There was already a system of government in place among several nations that existed in the Northeast called the League of the Iroquois, consisting of at least six North American Indian nations.

This decentralized, agrarian-based form of government in North America went back as far as 1142.

The League of the Iroquois

The Indians of the northeast corridor of North America were not always a peaceful race. In fact, they were perennially at war with one another until, as the Iroquois tradition states, Deganawidah, a Huron from what is now eastern Ontario, proposed the creation of a league of five Indian nations.

He found a spokesperson, Hiawatha, to undertake the arduous task of negotiating with the warring Indian nations.

Hiawatha succeeded in accomplishing Deganawidah’s dream, and the Senecas, Onondagas, Oneidas, Mohawks, and Cayugas ceased their struggle and formed a federal union.

A sixth nation, the Tuscaroras, moved northward from the Carolinas, joining the league around 1714.

Consider the discovery and colonization of America. What confidence could we have in a professor who clung to the pronouncement that Columbus discovered America?
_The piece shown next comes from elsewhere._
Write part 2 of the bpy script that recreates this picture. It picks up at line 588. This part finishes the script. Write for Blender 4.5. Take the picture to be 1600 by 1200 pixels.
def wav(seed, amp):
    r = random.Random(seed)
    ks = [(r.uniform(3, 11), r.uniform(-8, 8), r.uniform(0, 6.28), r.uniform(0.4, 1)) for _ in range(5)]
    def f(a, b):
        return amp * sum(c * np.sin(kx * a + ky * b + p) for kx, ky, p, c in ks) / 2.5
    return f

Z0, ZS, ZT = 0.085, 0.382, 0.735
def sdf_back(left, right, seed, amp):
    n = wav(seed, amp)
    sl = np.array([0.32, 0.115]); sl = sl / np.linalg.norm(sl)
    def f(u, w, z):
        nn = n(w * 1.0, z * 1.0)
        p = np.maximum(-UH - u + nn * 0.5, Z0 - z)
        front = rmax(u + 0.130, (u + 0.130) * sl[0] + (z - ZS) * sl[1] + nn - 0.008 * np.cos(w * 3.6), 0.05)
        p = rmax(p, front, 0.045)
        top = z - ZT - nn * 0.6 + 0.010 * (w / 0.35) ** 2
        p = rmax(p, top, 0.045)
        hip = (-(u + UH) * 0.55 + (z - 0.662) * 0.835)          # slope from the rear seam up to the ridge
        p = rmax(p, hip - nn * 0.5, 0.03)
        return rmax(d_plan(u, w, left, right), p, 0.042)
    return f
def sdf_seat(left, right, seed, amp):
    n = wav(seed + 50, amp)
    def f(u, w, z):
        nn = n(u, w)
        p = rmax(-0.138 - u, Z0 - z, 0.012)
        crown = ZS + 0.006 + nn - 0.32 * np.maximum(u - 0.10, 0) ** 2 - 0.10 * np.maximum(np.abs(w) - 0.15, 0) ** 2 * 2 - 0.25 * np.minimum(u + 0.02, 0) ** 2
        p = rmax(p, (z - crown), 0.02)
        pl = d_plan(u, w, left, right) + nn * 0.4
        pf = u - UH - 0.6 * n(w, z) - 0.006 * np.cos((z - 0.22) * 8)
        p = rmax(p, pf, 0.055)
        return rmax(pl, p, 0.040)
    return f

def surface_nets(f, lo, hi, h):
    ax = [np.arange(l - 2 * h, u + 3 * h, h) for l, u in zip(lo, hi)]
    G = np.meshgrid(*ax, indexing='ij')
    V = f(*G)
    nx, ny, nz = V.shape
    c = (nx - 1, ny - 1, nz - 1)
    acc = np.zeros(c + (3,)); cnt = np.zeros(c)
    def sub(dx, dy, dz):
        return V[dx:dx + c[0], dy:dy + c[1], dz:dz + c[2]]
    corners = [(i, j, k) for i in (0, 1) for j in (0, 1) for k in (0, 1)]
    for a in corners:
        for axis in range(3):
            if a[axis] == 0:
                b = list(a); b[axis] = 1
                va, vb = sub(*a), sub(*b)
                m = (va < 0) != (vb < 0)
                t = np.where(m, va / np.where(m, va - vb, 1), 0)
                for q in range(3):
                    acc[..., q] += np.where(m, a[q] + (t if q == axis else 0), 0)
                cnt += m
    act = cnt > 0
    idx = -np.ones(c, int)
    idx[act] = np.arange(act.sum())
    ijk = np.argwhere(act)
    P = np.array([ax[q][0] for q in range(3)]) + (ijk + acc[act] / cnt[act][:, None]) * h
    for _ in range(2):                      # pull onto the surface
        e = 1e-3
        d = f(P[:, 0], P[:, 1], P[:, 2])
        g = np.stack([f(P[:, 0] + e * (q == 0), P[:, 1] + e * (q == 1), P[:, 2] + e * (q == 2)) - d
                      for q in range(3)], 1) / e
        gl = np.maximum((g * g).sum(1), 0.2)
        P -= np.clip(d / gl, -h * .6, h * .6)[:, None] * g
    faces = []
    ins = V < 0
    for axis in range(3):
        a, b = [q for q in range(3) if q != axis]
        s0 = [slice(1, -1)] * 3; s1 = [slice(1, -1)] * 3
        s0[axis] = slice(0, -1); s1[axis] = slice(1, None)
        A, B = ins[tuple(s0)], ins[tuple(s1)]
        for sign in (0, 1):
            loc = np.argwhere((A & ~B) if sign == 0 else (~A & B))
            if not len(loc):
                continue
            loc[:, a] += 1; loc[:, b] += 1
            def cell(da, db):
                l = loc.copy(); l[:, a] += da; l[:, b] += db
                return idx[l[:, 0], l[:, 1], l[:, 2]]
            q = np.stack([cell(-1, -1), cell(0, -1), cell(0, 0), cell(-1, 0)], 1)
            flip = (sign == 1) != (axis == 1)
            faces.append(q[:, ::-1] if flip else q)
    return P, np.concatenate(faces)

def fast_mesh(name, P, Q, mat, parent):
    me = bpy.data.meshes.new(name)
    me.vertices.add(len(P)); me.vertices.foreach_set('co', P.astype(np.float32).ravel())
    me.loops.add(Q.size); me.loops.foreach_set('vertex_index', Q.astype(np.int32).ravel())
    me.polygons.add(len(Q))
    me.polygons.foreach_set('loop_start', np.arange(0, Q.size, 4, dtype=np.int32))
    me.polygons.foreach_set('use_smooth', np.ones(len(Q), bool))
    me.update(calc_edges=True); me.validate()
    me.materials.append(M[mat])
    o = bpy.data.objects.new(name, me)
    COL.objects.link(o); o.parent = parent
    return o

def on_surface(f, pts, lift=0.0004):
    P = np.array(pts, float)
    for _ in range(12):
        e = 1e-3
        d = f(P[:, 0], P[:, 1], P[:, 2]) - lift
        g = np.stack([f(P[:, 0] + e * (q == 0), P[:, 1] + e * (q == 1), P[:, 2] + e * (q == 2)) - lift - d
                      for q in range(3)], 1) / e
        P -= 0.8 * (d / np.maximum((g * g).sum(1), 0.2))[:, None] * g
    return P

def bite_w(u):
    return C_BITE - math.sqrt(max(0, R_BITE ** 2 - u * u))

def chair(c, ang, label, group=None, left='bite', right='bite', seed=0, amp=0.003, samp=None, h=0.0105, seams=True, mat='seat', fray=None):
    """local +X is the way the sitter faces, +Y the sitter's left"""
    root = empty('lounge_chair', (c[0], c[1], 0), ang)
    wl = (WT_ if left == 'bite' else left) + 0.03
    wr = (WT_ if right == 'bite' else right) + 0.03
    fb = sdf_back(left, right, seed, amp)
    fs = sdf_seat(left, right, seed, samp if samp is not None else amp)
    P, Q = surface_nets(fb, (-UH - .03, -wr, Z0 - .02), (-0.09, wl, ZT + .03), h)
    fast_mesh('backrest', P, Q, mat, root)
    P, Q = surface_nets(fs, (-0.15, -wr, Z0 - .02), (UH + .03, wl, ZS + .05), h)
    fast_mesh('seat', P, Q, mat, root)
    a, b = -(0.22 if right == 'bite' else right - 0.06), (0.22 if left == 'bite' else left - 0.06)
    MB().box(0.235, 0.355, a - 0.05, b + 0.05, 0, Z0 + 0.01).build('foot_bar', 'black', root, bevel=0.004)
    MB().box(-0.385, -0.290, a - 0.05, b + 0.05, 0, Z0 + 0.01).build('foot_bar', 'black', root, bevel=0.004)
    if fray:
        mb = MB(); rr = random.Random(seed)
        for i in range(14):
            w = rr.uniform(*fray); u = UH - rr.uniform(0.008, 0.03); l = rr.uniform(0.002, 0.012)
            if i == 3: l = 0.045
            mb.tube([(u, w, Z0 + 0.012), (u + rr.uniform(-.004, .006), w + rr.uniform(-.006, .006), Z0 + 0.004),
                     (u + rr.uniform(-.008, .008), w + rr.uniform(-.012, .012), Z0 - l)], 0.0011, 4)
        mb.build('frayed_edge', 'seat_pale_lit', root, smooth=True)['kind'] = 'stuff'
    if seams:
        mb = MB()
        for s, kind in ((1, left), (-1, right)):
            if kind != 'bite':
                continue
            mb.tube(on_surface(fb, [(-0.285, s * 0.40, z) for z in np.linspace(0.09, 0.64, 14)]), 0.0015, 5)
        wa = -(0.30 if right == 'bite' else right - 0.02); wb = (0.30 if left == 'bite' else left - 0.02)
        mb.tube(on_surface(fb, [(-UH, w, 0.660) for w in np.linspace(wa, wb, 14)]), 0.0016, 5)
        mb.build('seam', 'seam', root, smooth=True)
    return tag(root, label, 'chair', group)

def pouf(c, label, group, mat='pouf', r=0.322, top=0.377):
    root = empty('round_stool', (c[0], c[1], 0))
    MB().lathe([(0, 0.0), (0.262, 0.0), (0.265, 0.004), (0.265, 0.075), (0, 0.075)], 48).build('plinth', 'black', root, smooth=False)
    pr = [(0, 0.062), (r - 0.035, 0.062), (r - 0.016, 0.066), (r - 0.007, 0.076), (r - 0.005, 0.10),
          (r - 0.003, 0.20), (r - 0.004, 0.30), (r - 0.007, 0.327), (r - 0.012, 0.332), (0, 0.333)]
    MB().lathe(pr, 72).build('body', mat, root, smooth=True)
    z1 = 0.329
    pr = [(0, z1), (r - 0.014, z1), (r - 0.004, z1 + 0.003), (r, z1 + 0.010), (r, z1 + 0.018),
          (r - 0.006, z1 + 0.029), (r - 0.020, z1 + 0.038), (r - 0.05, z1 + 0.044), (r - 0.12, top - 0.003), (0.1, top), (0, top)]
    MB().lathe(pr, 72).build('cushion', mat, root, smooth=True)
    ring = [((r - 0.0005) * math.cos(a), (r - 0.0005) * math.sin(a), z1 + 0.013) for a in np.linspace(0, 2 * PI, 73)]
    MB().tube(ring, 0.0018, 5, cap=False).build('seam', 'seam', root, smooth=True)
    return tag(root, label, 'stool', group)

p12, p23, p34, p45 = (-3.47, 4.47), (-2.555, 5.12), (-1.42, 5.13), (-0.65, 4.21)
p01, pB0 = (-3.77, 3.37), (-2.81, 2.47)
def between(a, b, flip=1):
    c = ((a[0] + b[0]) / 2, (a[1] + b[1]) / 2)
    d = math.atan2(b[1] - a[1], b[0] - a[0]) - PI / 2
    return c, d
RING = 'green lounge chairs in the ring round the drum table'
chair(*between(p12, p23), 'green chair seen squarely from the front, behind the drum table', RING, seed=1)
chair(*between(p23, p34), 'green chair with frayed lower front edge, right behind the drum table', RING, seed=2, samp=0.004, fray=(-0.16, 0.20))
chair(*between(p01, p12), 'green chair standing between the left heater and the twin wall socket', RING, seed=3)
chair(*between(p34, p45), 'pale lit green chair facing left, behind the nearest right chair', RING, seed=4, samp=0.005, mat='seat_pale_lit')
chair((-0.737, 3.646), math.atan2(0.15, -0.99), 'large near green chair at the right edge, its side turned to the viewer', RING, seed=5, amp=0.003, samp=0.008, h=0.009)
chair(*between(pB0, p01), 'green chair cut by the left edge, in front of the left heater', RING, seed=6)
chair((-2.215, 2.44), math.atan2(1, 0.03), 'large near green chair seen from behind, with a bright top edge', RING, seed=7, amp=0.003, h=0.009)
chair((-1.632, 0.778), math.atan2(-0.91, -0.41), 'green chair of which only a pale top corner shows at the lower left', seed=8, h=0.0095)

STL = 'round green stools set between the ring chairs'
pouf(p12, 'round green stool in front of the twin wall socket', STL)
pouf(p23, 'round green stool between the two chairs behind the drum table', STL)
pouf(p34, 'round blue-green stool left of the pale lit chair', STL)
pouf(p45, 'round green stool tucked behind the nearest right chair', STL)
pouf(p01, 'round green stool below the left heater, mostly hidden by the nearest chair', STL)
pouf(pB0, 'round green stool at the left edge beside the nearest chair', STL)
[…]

Not much, especially if we already knew that Leif Eric-son, the Vikings, and perhaps even the Phoenicians, Africans, and Jews visited America fifteen hundred years before Columbus arrived.

Barbara Alice Mann and Jerry Fields have more or less established the date 1142 for the Senecas’ approval of the Great Law.

Arthur C. Parker placed the date at 1390  and others, such as Paul A. W. Wallace, at 1450.

Probably by at least 1450—forty-two years before Columbus’s voyage from the decadent Old World—the so-called savages of the New World had formed a federation that would be the envy of Franklin, Jefferson, and Washington.

Cadwallader Colden, a contemporary of Benjamin Franklin’s, wrote that the Iroquois had “outdone the Romans.”

As Bruce Johansen puts it:

Colden was writing of a social and political system so old that the immigrant Europeans knew nothing of its origins—a federal union of five (and later six) Indian nations that had put into practice concepts of popular participation and natural rights that the European savants had thus far only theorized.

The Iroquoian system, expressed through its constitution, “The Great Law of Peace,” rested on assumptions foreign to monarchies of Europe: it regarded leaders as servants of the people, rather than their masters, and made provisions for the leaders’ impeachment for errant behavior.

The Iroquois’ law and custom upheld freedom of expression in political and religious matters, and it forbade the unauthorized entry of homes. It provided for political participation by women and the relatively equitable distribution of wealth. . . .

Nineteenth-and twentieth-century historians supported Cadwallader Colden’s conclusions.

Lewis Henry Morgan, for example, observed in 1851, after a decade of close association with the Iroquois, that their civil policy prevented the concentration of power in the hands of any single individual and inclined rather to the division of power among many equals.

The Iroquois prized individual independence, and their government was set up so as to preserve that independence. The Iroquois confederation contained the “germ of modern parliament, congress and legislature.” (Full article.)

So the term “freedom and justice for all” has always been a lie, ever since the Europeans settled colonized North America, bringing along their African slaves to grow their tobacco on the East Coast, and run their cotton fields in the South, while at the same time destroying the North American Indian nations who are the original inhabitants of North America.